Starting: October 2014

Concrete is a widely used material in civil and defense constructions. When exposed to shock, explosions or impacts, concrete structures are subjected to complex confined compression and severe dynamic tensile forces that lead to intense damage modes. In order to build up relevant numerical models able to simulate the dynamic behaviour of concrete, the use of advanced and well instrumented experimentations is essential to improve the accuracy of the measurements.

Among the techniques used to characterise the dynamic tensile strength of concrete, the so called “spalling technique” figures prominently. The principle of this technique is the generation of a dynamic tensile loading by impacting a concrete sample with a projectile launched by a propeller. This technique allows to apply controlled high loading-rates and obtain high velocity damage. Leveraging the spectacular progress in ultra-high speed imaging, the present project aims at developping a novel processing method based on the full-field measurement of displacements. Recent cameras provide images of increased quality with interframes reduced to 0.2µs, giving access to the full field measurements of strain at unprecedented sensitivity levels.

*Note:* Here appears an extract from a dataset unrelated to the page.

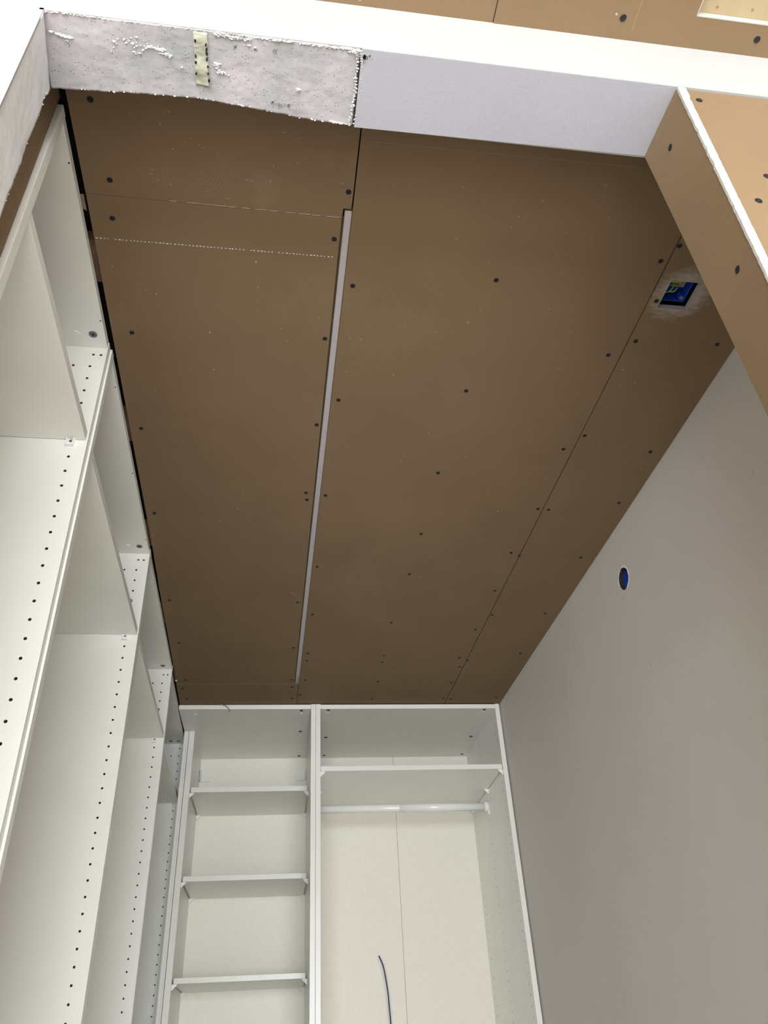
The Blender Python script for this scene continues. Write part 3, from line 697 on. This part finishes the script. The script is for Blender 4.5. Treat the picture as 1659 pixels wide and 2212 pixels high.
# --- blue round box behind the hole in the right wall
wb = root('round_wall_box', 0.795, 1.443, 0.879, 'dark blue round electrical box inside the hole in the taupe wall', 'electrical box')
bm = B(); n = 32; R1, R0 = 0.0251, 0.0244
def ringx(x, r, n=32): return [bm.verts.new(U(x, 1.4392+r*math.cos(2*math.pi*k/n), 0.879+r*math.sin(2*math.pi*k/n))) for k in range(n)]
a, b, c, d_ = ringx(0.7813, R1), ringx(0.7813, R0), ringx(0.7975, R0), ringx(0.7975, R1)
for p_, q_ in ((a, b), (b, c), (d_, a)):
    for k in range(n): bm.faces.new([p_[k], p_[(k+1)%n], q_[(k+1)%n], q_[k]])
bm.faces.new(d_)
build('box_shell', bm, dark, wb)  # side walls coloured black: the shadow inside the box is put into the colour
bm = B(); c = ringx(0.7925, R0-.0002); d_ = ringx(0.7940, R0-.0002); bm.faces.new(c); bm.faces.new(d_)
for k in range(n): bm.faces.new([c[k], c[(k+1)%n], d_[(k+1)%n], d_[k]])
tag(build('box_floor', bm, blue_pl, wb), 'dark blue plastic floor of the box')
bm = B(); box(bm, 0.7900, 0.7924, 1.418, 1.440, 0.8660, 0.8672); box(bm, 0.7895, 0.7924, 1.422, 1.440, 0.858, 0.863)
build('box_rib', bm, blue_pl, wb)

# ================================================================== OUTER ROOM (where the camera stands)
bm = B(); box(bm, -2.0, 2.0, -2.75, 0.40, 1.03, 1.045)
oc = build('ceiling', bm, dark); struct(oc)
C1 = ceiling_board([(-2.0, -2.75), (0.2265, -2.75), (0.2312, 0.3962), (-2.0, 0.3962)], [(0.15, 0.1), (0.15, -0.3)], paper, 1.0010, parent=oc, label='brown ceiling board of the outer room')
bm = B(); z0, z1 = 0.9996, 1.010
cx0, cx1, cy0, cy1 = 0.4703, 0.80, -0.15, 0.3607
prism(bm, [(0.2270, -2.75), (cx0, -2.75), (cx0, 0.3962), (0.2320, 0.3962)], z0, z1)
prism(bm, [(cx0, -2.75), (2.0, -2.75), (2.0, cy0), (cx0, cy0)], z0, z1)
prism(bm, [(cx0, cy1), (2.0, cy1), (2.0, 0.3962), (cx0, 0.3962)], z0, z1)
prism(bm, [(cx1, cy0), (2.0, cy0), (2.0, cy1), (cx1, cy1)], z0, z1)
C2 = build('plasterboard', bm, paper, oc); tag(C2, 'brown ceiling board with a rectangular cut-out showing pine')
for (x, y) in ((0.3837, 0.3724), (0.5567, 0.3768), (0.38, 0.1), (0.70, 0.379)): place('screw', ME_screw, C2, (x, y, 0.9992), FACE_UP)
bm = B(); box(bm, cx0, cx1, cy1-0.0009, cy1+0.0002, z0-0.0002, z1); box(bm, cx0-.0002, cx0+.0008, cy0, cy1, z0-.0002, z1)
tag(build('cut_gypsum_edge', bm, jamb_gypsum, C2), 'white cut edge of the ceiling opening')
pb = bx('pine_board', oc, pine, cx0-0.02, cx1+0.02, cy0-0.02, cy1+0.02, 1.0105, 1.026)
bm = B()
for (x, y) in ((0.4795, .345), (0.496, .352), (0.4795, .318), (0.54, .350)):
    bmesh.ops.create_cone(bm, cap_ends=True, segments=10, radius1=0.0017, radius2=0.0017, depth=0.001, matrix=Matrix.Translation(U(x, y, 1.0102)))
tag(build('wood_knots', bm, M_('knot_brown', (0.35, 0.17, 0.06), 0.7), pb), 'small brown knots', kind='stuff')
# lighter taped joint line on the outer board
bm = B(); box(bm, 0.3985, 0.3998, 0.10, 0.385, z0-0.0001, z0+0.0001); tag(build('joint_line', bm, M_('rubbed_paper', (0.245, 0.17, 0.10), 0.8), C2), 'pale rubbed line across the ceiling board')
bm = B(); box(bm, -2.02, -2.0, -2.75, 0.396, FL, 1.03); o = build('wall_outer_left', bm, paint_white); o.name = 'wall_left.002'; struct(o)
bm = B(); box(bm, 2.0, 2.02, -2.75, 0.396, FL, 1.03); o = build('wall_outer_right', bm, paint_white); o.name = 'wall_right.002'; struct(o)
bm = B(); wz0, wz1, wx0, wx1 = -0.95, 0.87, -1.80, 0.97
box(bm, -2.0, wx0, -2.77, -2.75, FL, 1.03); box(bm, wx1, 2.0, -2.77, -2.75, FL, 1.03); box(bm, wx0, wx1, -2.77, -2.75, FL, wz0); box(bm, wx0, wx1, -2.77, -2.75, wz1, 1.03)
o = build('wall_rear', bm, paint_white); o.name = 'wall_back.001'; struct(o)
bm = B(); f = 0.04
box(bm, wx0, wx0+f, -2.79, -2.76, wz0, wz1); box(bm, wx1-f, wx1, -2.79, -2.76, wz0, wz1); box(bm, wx0+f, wx1-f, -2.79, -2.76, wz0, wz0+f); box(bm, wx0+f, wx1-f, -2.79, -2.76, wz1-f, wz1)
box(bm, (wx0+wx1)/2-.03, (wx0+wx1)/2+.03, -2.79, -2.76, wz0+f, wz1-f)
o = build('window_1', bm, alu_grey); struct(o)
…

A concrete sample after spalling experiment ready for the post-mortem analysis of the 3D internal structure using X-ray computed tomography

In this project, the development of new algorithms and the manipulation of experimental parameters enables us to explore a wider range of loading rates. The processing being previously validated on calibrated standard samples of concrete, new experiments are performed on several grades of concrete and the results compared with the data given in the literature. In that way, the key parameters involved in the increase of strength with strain-rates of concrete should be clarified. In a last part, post-mortem analysis will be considered by means of X-ray Computed Tomography. The whole set of experimental data will be used to develop continuous or mesoscopic modelling of the dynamic tensile behaviour of concrete.


This project involves a collaboration between the laboratory 3SR and the University of Southampton.